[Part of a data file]
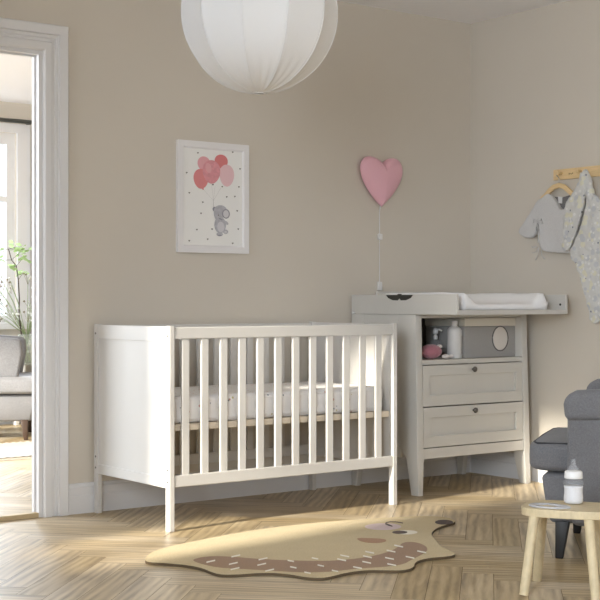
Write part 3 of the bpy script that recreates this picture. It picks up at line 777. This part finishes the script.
# ------------------------------------------------------------ peg rail, hanger and baby clothes
RY0, RY1 = .045, -.85
pr_ = empty('peg_rail', (WX, (RY0 + RY1) / 2, 1.58), 'pale wooden peg rail fixed to the right wall above the changing table', 'peg rail')
link('board', B(WX - .016, WX - .0005, RY1, RY0, 1.585, 1.640, .003), 'pine2', pr_)
for y in (-.015, -.148, -.42, -.68):
    link('peg', lathe(new(), [(0, -.040), (.009, -.040), (.0125, -.034), (.011, -.026), (.006, -.022), (.006, 0)], (WX - .016, y, 1.618), 16, axis='x'), 'pine2', pr_, smooth=True)
def mark(y, z, w):
    bm = new()
    for k in range(4): box(bm, WX - .0166, WX - .0159, y - w * (k * .27) - .005, y - w * (k * .27), z - .004 + (k % 2) * .002, z + .005 - (k % 3) * .002)
    return bm
FS = mat('faint_brown_stamp', (150, 122, 86), .8)
for a in ((.018, 1.612, .032), (-.062, 1.611, .028)): link('small_mark', mark(*a), FS, pr_, label='faint brown stamped mark')

def YZ(px, py, x): p = on(px, py, 0, x); return p
def cloth(name, outline, x, th, m, parent, wr=.010, sc_=.06, vox=.0045, seed=0, label=None, smooth_it=1):
    pts = smoothpoly([YZ(a, b, x) for a, b in outline], smooth_it)
    bm = prism(new(), pts, Vector((th, 0, 0)))
    o = link(name, bm, m, parent, smooth=True, label=label)
    r = o.modifiers.new('remesh', 'REMESH'); r.mode = 'VOXEL'; r.voxel_size = vox; r.use_smooth_shade = True
    s = o.modifiers.new('smooth', 'SMOOTH'); s.iterations = 4; s.factor = .6
    tx = bpy.data.textures.new(name + '_folds', 'CLOUDS'); tx.noise_scale = sc_; tx.noise_depth = 1
    d = o.modifiers.new('folds', 'DISPLACE'); d.texture = tx; d.strength = wr; d.mid_level = .62; d.texture_coords = 'LOCAL'
    return o
hk = empty('baby_hanger', (WX - .05, -.015, 1.50), 'small pale wooden clothes hanger holding the grey wrap top', 'hanger')
hp = [YZ(a, b, WX - .045) for a, b in ((541, 199), (546, 195.5), (550, 190.5), (554, 187), (559, 185.3), (564, 186.5), (568, 190), (573, 194.5), (580, 198.5))]
bm = new()
secs = []
for i, p in enumerate(hp):
    d = (hp[min(i + 1, len(hp) - 1)] - hp[max(i - 1, 0)]).normalized(); nn = Vector((0, -d.z, d.y))
    w = .013 if 0 < i < len(hp) - 1 else .008
    secs.append([p + nn * w + Vector((-.006, 0, 0)), p + nn * w + Vector((.006, 0, 0)), p - nn * w + Vector((.006, 0, 0)), p - nn * w + Vector((-.006, 0, 0))])
loft(bm, secs); soft(link('arm', bm, 'pine2', hk), .003)
hz = YZ(559, 184, WX - .045)
link('hook', tube(new(), [(WX - .045, hz.y, hz.z), (WX - .045, hz.y, hz.z + .03)] + [(WX - .045, -.015 + .013 * math.cos(a), 1.612 + .013 * math.sin(a)) for a in (PI * 1.5 + .2, PI * 1.8, 0, .6, 1.2, 1.8)], .0018, 6), 'wire', hk)

st = empty('wrap_top', (WX - .04, -.06, 1.19), 'light grey wrap baby top with long sleeves and side ties on a hanger', 'baby top')
cloth('body', [(549, 192.5), (543, 195.5), (538.5, 201), (537.5, 215), (538.8, 235), (540, 249), (546, 252.3), (563, 253.5), (585, 251.5), (601, 248), (602, 215), (600, 200), (586, 194.5), (572, 193.5), (569, 197), (561.4, 213), (555, 200.5)], WX - .058, .028, 'shirt', st, wr=.008)
cloth('sleeve', [(543, 196), (536.5, 200), (533, 206), (527, 217), (516.5, 231), (521, 236.5), (532, 239.5), (536, 231), (538, 220), (540, 208)], WX - .056, .024, 'shirt', st, wr=.008)
bm = prism(new(), [YZ(a, b, WX - .030) for a, b in ((548, 194), (553, 196.5), (562, 197.5), (570, 195), (569, 204), (561, 214), (553, 206))], Vector((.004, 0, 0)))
link('back_neck', bm, 'darkcloth', st, label='shaded inside of the neckline')
link('care_label', prism(new(), [YZ(a, b, WX - .036) for a, b in ((558, 196.5), (562.3, 197), (562, 203.5), (558.3, 203))], Vector((.002, 0, 0))), 'white', st)
bm = new()
for loop in ([(537.5, 221.5), (534, 219), (533.2, 223), (537, 223), (541.5, 219), (542.3, 223.5), (538, 223)], [(537.5, 222.5), (536, 229), (538.5, 236), (538, 243)], [(537, 223), (539, 230), (538.3, 238), (540.5, 247)]):
    tube(bm, [YZ(a, b, WX - .062) for a, b in loop], .0024, 6)
link('tie_bow', bm, 'shirt', st, smooth=True)
bm = new()
for loop in ([(539, 247), (536, 252), (532, 253)], [(539, 248), (537.5, 256), (535.5, 260)], [(541, 250), (542, 256), (545, 259)], [(537, 246), (533, 248), (531.5, 246)]):
    tube(bm, [YZ(a, b, WX - .045) for a, b in loop], .0020, 6)
link('tie_end', bm, 'shirt', st, smooth=True)

rp = empty('baby_romper', (WX - .06, -.19, .86), 'pale patterned footed baby romper hanging from a peg in front of the grey top', 'romper')
cloth('body', [(581, 168.5), (585, 168.5), (588.5, 180), (594, 198), (600, 214), (607, 240), (606, 262), (601, 262), (598, 273), (600.5, 298), (601, 317), (598, 324), (589, 323), (587.5, 310), (584, 298), (580, 283), (577, 268), (570, 259.5), (568, 252), (573.5, 242), (580, 227), (585.5, 206), (583.5, 190), (580.5, 180)], WX - .104, .030, 'romp', rp, wr=.016, sc_=.035)
cloth('sleeve', [(580.5, 169), (583.5, 178), (584.5, 192), (581, 212), (576, 230), (568, 251), (561.5, 252), (561.5, 236), (563.5, 212), (566.5, 199), (573, 192), (577, 182)], WX - .108, .022, 'romp', rp, wr=.012, sc_=.035)
cloth('second_sleeve', [(590, 190), (600, 200), (612, 220), (612, 251), (589, 252), (590, 230)], WX - .104, .018, 'romp', rp, wr=.010, sc_=.035)
link('snap_button', lathe(new(), [(0, -.001), (.004, -.001), (.004, .002), (0, .002)], YZ(582, 212, WX - .114), 10, axis='x'), 'dark', rp)

# ------------------------------------------------------------ armchairs
def armchair(name, origin, rz, m, legm, label, pip, inset=False):
    """local axes: y is the way the chair faces, x across"""
    ch = empty(name, origin, label, 'armchair', rz=rz)
    kw = dict(local=True)
    def P(nm, bm, mt, parent=ch, sm=True): return link(nm, bm, mt, parent, smooth=sm, local=True)
    # seat base tapering to the legs
    bm = new(); loft(bm, [[Vector((a * w, y, z)) for a, y in ((-1, yb), (1, yb), (1, yf), (-1, yf))] for z, w, yb, yf in ((.130, .29, -.27, .292), (.20, .315, -.29, .305), (.315, .328, -.30, .320))])
    soft(P('seat_base', bm, m), .018)
    # side shells with rolled top
    for s in (-1, 1):
        prof_ = [(.200, .135), (.215, .30), (.215, .52), (.222, .58), (.212, .606), (.180, .620), (.0, .630), (-.25, .70), (-.36, .74), (-.38, .60), (-.33, .135)]
        if inset: prof_ = [(.205, .425), (.235, .60), (.225, .690), (.190, .700), (.0, .715), (-.25, .74), (-.36, .76), (-.38, .60), (-.33, .425)]
        secs = []
        for x in ((.235, .305) if inset else (.330, .405)):
            secs.append([Vector((s * (x - (.03 if z < .2 else 0)), y, z)) for y, z in prof_])
        bm = new(); loft(bm, secs); a = soft(P('armrest', bm, m), .022, 4)
        if inset: continue
        fo = [(.222, .520), (.228, .580), (.220, .612), (.185, .630), (.0, .642), (-.25, .712), (-.372, .752), (-.385, .60), (.0, .530)]
        bm = new(); loft(bm, [[Vector((s * x, y, z)) for y, z in fo] for x in (.318, .420)])
        link('top_roll', bm, m, a, smooth=True, local=True); soft(a.children[-1], .026, 4)
    bm = new(); loft(bm, [[Vector((x, y, z)) for y, z in ((-.22, .30), (-.26, .60), (-.29, .78), (-.33, .80), (-.37, .77), (-.40, .55), (-.35, .135), (-.26, .135))] for x in (-.32, -.1, .1, .32)])
    soft(P('backrest', bm, m), .03, 4)
    sc2 = P('seat_cushion', ellip(new(), (0, .03 if inset else .05, .378), (.385 if inset else .335, .355 if inset else .325, .062), 28, e=.34, e2=.22), m)
    # wide front of the cushion with dark piping
    z = .432
    if pip:
        pts = [(x, y, z - .004) for x, y in ((-.318, .20), (-.310, .335), (-.27, .352), (0, .358), (.27, .352), (.310, .335), (.318, .20))]
        link('piping', tube(new(), pts, .0028, 8), 'piping', sc2, smooth=True, local=True)
    for sx, sy in ((-1, 1), (1, 1), (-1, -1), (1, -1)):
        cx, cy = sx * .27, sy * .245 - (.02 if sy < 0 else 0)
        t = new(); loft(t, [[Vector((cx + sx * o_ + a * w, cy + sy * o_ + b * w, z)) for a, b in ((-1, -1), (1, -1), (1, 1), (-1, 1))] for z, w, o_ in ((0, .014, .012), (.140, .026, 0))])
        soft(link('leg', t, legm, ch, local=True), .003, 2)
    return ch
v = Vector((.82, .57, 0)).normalized()
rz = math.atan2(v.y, v.x)
u = Vector((-v.y, v.x, 0))
og = Vector((.872, -1.342, 0)) + v * .28 - u * .255
armchair('armchair', og, rz, 'grey', 'black', 'dark grey upholstered armchair with black legs at the right edge beside the stool', True)
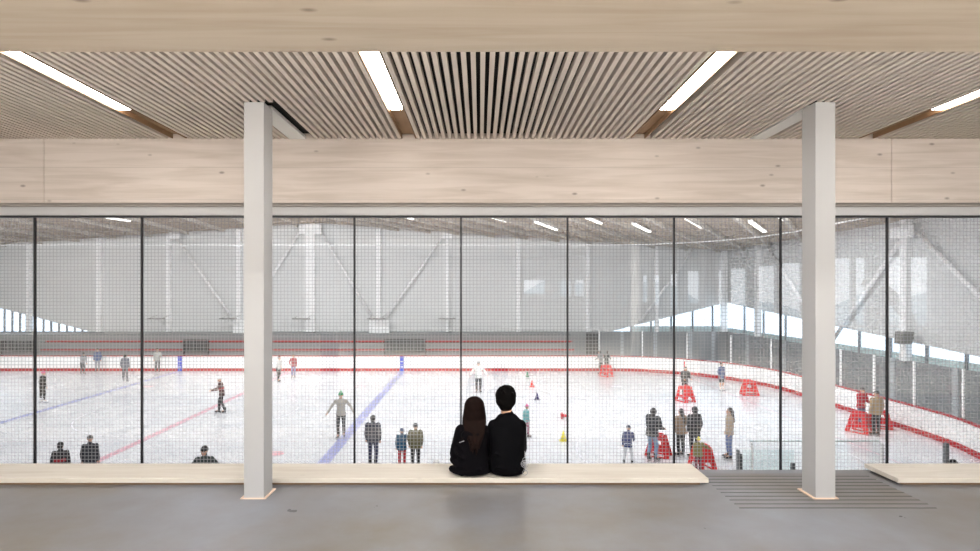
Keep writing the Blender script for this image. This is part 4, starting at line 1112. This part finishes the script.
w = bpy.data.worlds.new('sky'); scene.world = w; w.use_nodes = True
nt = w.node_tree; bg = nt.nodes['Background']
tc = N(nt, 'ShaderNodeTexCoord'); sp = N(nt, 'ShaderNodeSeparateXYZ'); L(nt, tc.outputs['Generated'], sp.inputs[0])
r = N(nt, 'ShaderNodeValToRGB'); r.color_ramp.elements[0].position = 0.0; r.color_ramp.elements[0].color = (0.9, 0.95, 1.0, 1)
r.color_ramp.elements[1].position = 0.6; r.color_ramp.elements[1].color = (0.82, 0.9, 1.0, 1)
L(nt, sp.outputs['Z'], r.inputs[0]); L(nt, r.outputs[0], bg.inputs[0]); bg.inputs[1].default_value = 3.0

# ================================================================== LIGHTS
def area(name, loc, sx, sy, power, c=(1, 1, 1), rot=(0, 0, 0)):
    l = bpy.data.lights.new(name, 'AREA'); l.shape = 'RECTANGLE'; l.size = sx; l.size_y = sy; l.energy = power; l.color = c
    o = link(bpy.data.objects.new(name, l)); o.location = loc; o.rotation_euler = rot; return o
for x, z, ys in ((-31, 5.7, ((12, 600), (20, 850), (28, 1120))), (-13, 6.5, ((12, 600), (21, 850), (31, 1260))), (1, 5.95, ((12, 580), (20, 850), (28, 1120))), (11, 5.3, ((12, 260), (19, 560), (25.5, 950)))):
    for y, pw in ys: area('arena_lamp', (x, y, z), 9, 1.4, pw * .85, (0.965, 0.985, 1.0), (math.radians(28), 0, 0))
for x in (-6.5, -3.4, -.3, 2.8, 5.9, 9.0): area('beam_fill', (x, 2.38, 3.2), 2.6, 0.12, 20, (1, 0.96, 0.9), (math.radians(90), 0, 0))  # added lamps, unseen behind the front beam, brightening the far beam
for x, y in ((-6, -.6), (-2, -.6), (2, -.6), (6, -.6), (-3, -4), (3, -4)): area('lobby_fill', (x, y, 3.3), 2.5, 0.8, 170, (1, 0.96, 0.9))  # added fill lights out of view behind the viewer, brightening the lobby

# ================================================================== CAMERA
cam = bpy.data.cameras.new('camera'); co = link(bpy.data.objects.new('camera', cam))
co.location = (0, 0, CAMZ); co.rotation_euler = (PI / 2, 0, 0)
cam.sensor_width = 36; cam.lens = 36 * F / 980
cam.shift_x = (490 - VX) / 980; cam.shift_y = (VY - 275.5) / 980
cam.clip_start = 0.05; cam.clip_end = 500
scene.camera = co
scene.view_settings.view_transform = 'Standard'
scene.view_settings.look = 'None'
scene.view_settings.exposure = 0.0
scene.cycles.transparent_max_bounces = 16
scene.cycles.max_bounces = 8
scene.cycles.diffuse_bounces = 5
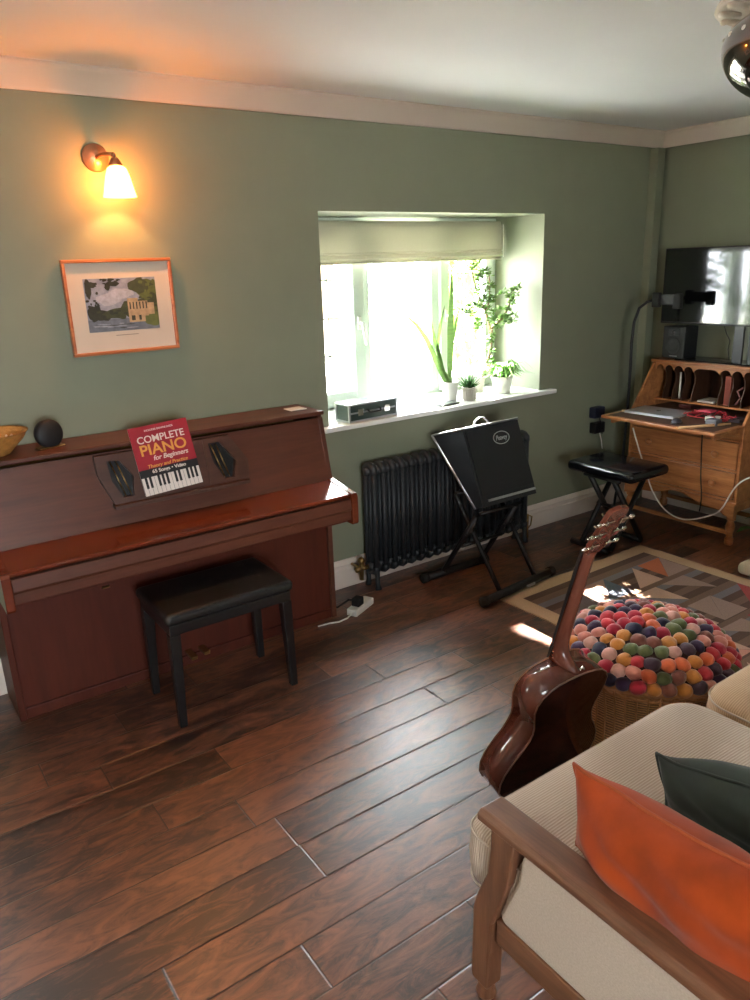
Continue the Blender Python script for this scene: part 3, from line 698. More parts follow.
# ------------------------------------------------------------ amplifier and its stand
ax0, ax1 = 2.433, 2.813
t = thing('guitar_amplifier', 'black combo amplifier with silver edges tilted back on a folding stand before the radiator', 'amplifier', ((ax0+ax1)/2, -.35, .62))
O = T(-(ax0+ax1)/2, .35, -.62)
F0, F1, K1, K0 = V((0, -.50, .442)), V((0, -.35, .815)), V((0, -.112, .745)), V((0, -.445, .424))
b_ = MB(); b_.prism([(p.y, p.z) for p in (F0, F1, K1, K0)], 0, ax0, ax1); b_.obj('cabinet', VINYL, t, bevel=.004, M=O)
nf = V((0, -(F1-F0).z, (F1-F0).y)).normalized()      # outwards from the face
def fp(u, v, o_): return V((ax0+(ax1-ax0)*u, 0, 0)) + F0 + (F1-F0)*v + nf*o_
def fbox(b, u0, u1, v0, v1, o0, o1):
    A = [b.bm.verts.new(fp(u, v, o0)) for u, v in ((u0, v0), (u1, v0), (u1, v1), (u0, v1))]; B = [b.bm.verts.new(fp(u, v, o1)) for u, v in ((u0, v0), (u1, v0), (u1, v1), (u0, v1))]
    fs = [b.bm.faces.new(A), b.bm.faces.new(B)]+[b.bm.faces.new((A[i], A[(i+1) % 4], B[(i+1) % 4], B[i])) for i in range(4)]
    bmesh.ops.recalc_face_normals(b.bm, faces=fs)
b_ = MB(); fbox(b_, .025, .975, .14, .975, 0, .006); b_.obj('grille', GRILL, t, M=O)
b_ = MB(); fbox(b_, .12, .98, .055, .085, 0, .008); b_.obj('trim_strip', SILVER, t, M=O)
b_ = MB(); b_.tube([V((ax0+.002, K1.y, K1.z)), V((ax0+.002, K0.y, K0.z))], .009, 6); b_.tube([V((ax0+.002, K1.y, K1.z)), V((ax0+.002, F1.y, F1.z))], .006, 6); b_.tube([V((ax0, F1.y, F1.z)), V((ax1, F1.y, F1.z))], .006, 6); b_.obj('metal_edging', SILVER, t, M=O)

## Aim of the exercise
Write out only what runs from the line holding "Continue the Blender" through the last line of the records, exactly as shown.

## Task solution
Continue the Blender Python script for this scene: part 3, from line 698. More parts follow.
# ------------------------------------------------------------ amplifier and its stand
ax0, ax1 = 2.433, 2.813
t = thing('guitar_amplifier', 'black combo amplifier with silver edges tilted back on a folding stand before the radiator', 'amplifier', ((ax0+ax1)/2, -.35, .62))
O = T(-(ax0+ax1)/2, .35, -.62)
F0, F1, K1, K0 = V((0, -.50, .442)), V((0, -.35, .815)), V((0, -.112, .745)), V((0, -.445, .424))
b_ = MB(); b_.prism([(p.y, p.z) for p in (F0, F1, K1, K0)], 0, ax0, ax1); b_.obj('cabinet', VINYL, t, bevel=.004, M=O)
nf = V((0, -(F1-F0).z, (F1-F0).y)).normalized()      # outwards from the face
def fp(u, v, o_): return V((ax0+(ax1-ax0)*u, 0, 0)) + F0 + (F1-F0)*v + nf*o_
def fbox(b, u0, u1, v0, v1, o0, o1):
    A = [b.bm.verts.new(fp(u, v, o0)) for u, v in ((u0, v0), (u1, v0), (u1, v1), (u0, v1))]; B = [b.bm.verts.new(fp(u, v, o1)) for u, v in ((u0, v0), (u1, v0), (u1, v1), (u0, v1))]
    fs = [b.bm.faces.new(A), b.bm.faces.new(B)]+[b.bm.faces.new((A[i], A[(i+1) % 4], B[(i+1) % 4], B[i])) for i in range(4)]
    bmesh.ops.recalc_face_normals(b.bm, faces=fs)
b_ = MB(); fbox(b_, .025, .975, .14, .975, 0, .006); b_.obj('grille', GRILL, t, M=O)
b_ = MB(); fbox(b_, .12, .98, .055, .085, 0, .008); b_.obj('trim_strip', SILVER, t, M=O)
b_ = MB(); b_.tube([V((ax0+.002, K1.y, K1.z)), V((ax0+.002, K0.y, K0.z))], .009, 6); b_.tube([V((ax0+.002, K1.y, K1.z)), V((ax0+.002, F1.y, F1.z))], .006, 6); b_.tube([V((ax0, F1.y, F1.z)), V((ax1, F1.y, F1.z))], .006, 6); b_.obj('metal_edging', SILVER, t, M=O)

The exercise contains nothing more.